§ Aim of the task:
Extract the first line through the line containing "from mathutils import Vector" from the listing below, exactly as written.

§ Data block:
++++++++++++++++++++

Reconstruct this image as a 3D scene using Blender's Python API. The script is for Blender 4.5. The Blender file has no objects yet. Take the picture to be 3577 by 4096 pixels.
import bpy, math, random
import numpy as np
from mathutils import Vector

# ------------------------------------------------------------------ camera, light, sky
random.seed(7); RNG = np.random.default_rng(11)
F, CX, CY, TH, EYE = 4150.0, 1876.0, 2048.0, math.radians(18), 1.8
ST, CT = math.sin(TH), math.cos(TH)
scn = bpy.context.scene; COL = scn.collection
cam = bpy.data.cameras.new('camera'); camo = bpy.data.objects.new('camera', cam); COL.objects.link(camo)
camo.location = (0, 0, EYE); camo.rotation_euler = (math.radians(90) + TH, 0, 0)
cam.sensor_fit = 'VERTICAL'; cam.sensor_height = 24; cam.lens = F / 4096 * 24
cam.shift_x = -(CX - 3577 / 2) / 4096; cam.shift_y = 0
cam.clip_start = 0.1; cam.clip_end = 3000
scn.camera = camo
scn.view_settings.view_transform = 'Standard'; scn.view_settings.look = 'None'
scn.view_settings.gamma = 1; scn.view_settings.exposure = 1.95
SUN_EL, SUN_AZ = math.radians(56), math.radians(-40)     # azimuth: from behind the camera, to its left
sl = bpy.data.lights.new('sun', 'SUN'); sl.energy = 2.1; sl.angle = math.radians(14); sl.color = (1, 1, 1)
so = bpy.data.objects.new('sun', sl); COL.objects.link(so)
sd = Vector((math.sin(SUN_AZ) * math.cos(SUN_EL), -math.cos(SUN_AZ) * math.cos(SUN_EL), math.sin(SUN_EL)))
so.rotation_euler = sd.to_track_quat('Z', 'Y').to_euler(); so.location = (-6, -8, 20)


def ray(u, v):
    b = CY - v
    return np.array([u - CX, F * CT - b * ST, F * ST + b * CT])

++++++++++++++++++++

§ Answer to the exercise:
Reconstruct this image as a 3D scene using Blender's Python API. The script is for Blender 4.5. The Blender file has no objects yet. Take the picture to be 3577 by 4096 pixels.
import bpy, math, random
import numpy as np
from mathutils import Vector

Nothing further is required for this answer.